This was my Sunday…

It actually all started on Saturday afternoon. Our normally hot August was unseasonably cool - it was 85 instead of 105 - and it was sprinkling. It sprinkled all day, as a matter of fact.

Sometime after midnight, a message buzzed across the Food Network screen: “There is an emergency in your area. Tune to channel 7 for life details.” I tuned to channel 7 and, surprise, the sprinkles had been coming from just the outer edge of a tightly revolving, very slow moving tropical storm. That’s right, weather buffs; it was the remnants of Erin. But, really, remnants isn’t a good word, because for the first time in my lifetime, a tropical storm made it all the way up to Oklahoma City.

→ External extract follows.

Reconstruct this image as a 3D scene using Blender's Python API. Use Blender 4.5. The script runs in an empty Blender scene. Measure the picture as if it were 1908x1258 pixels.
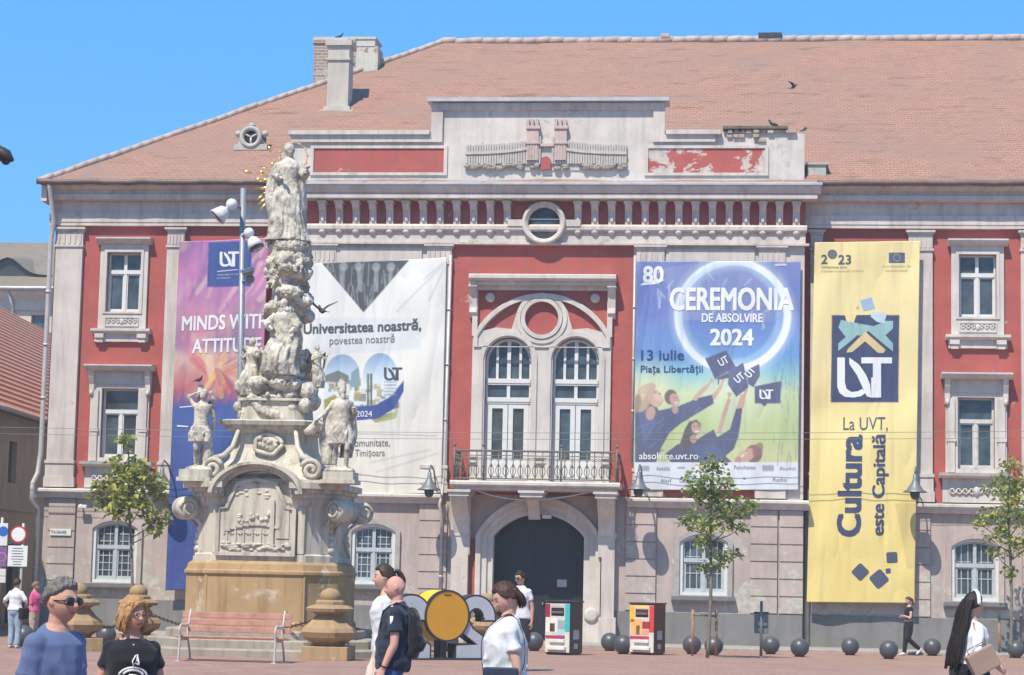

I watched the weather for the next couple of hours. There was a tornado warning in Union City, where my step son lives. (It never touched the ground; thank God.) I finally drifted off to sleep. And, oh, what an awesome sleep it was - probably one of the best I’ve had in months. (At least there’s that.) When I woke up at 7:30, the eye was over us.

So, think about this. When I went to sleep around 2:30am, the storm was just hitting us. Five hours later, we were in the eye. That’s a slow moving storm.

We got almost six inches of rain during that five hours. I went back to sleep and didn’t get up until 11am. (It was an awesome sleep.)

It wasn’t until I woke up this second time that I realized that my house was probably flooded. The storm was still overhead, though luckily it was doing what it should have done before it got here - it was losing intensity and becoming disorganized.

The garage had about 5 inches of standing water in it, the front yard was a lake and my laundry room was soaked - all the clothes in the hamper, waiting to be washed were soaked, the carpet and padding were soaked. So, I had to do twice as much laundry as I’d intended. Plus a load of towels. This was not fun for three reasons.

1. The carpet was squishy wet, and I was barefooted. It was cold and gross.

2. The carpet was squishy wet, and I was barefooted. With the electrical appliances (washer/dryer) running, I was afraid I’d be electrocuted.

3. The carpet was squishy wet, and the dryer made the room hot. The humidity the wet carpet created made the room unbearable to be in.

(See what I mean? Not fun.)

After all that work was done, I sat down to prepare dinner. We were having shish kabob and home fries. Delish! I started the potatoes and onions and was in the livingroom cutting up the steak and onions when I heard a huge crash in the kitchen, followed by the breaking of glass.

As I ran into the kitchen, I heard a number of things being knocked over inside my cabinet, and as I rounded the corner, I saw one of the cats jump out of the cabinet where the olive oil had been stored.

The olive oil was all over the floor. A new bottle. Lots of shards of glass. Oil EVERYWHERE. And I’ve got potatoes and onions frying on the stove.

So I have to stop what I’m doing and go mop up the kitchen floor, (Holy cow.) pick up the glass, turn the potatoes, don’t get killed falling on the oil and the glass, mop some more, pick up more glass, mop some more and some more and some more. Then I put the shish kabob on. We ate the potatoes long before it was done.

The whole day sucked.

First tropical storm Erin. Then, hurricane Pelix.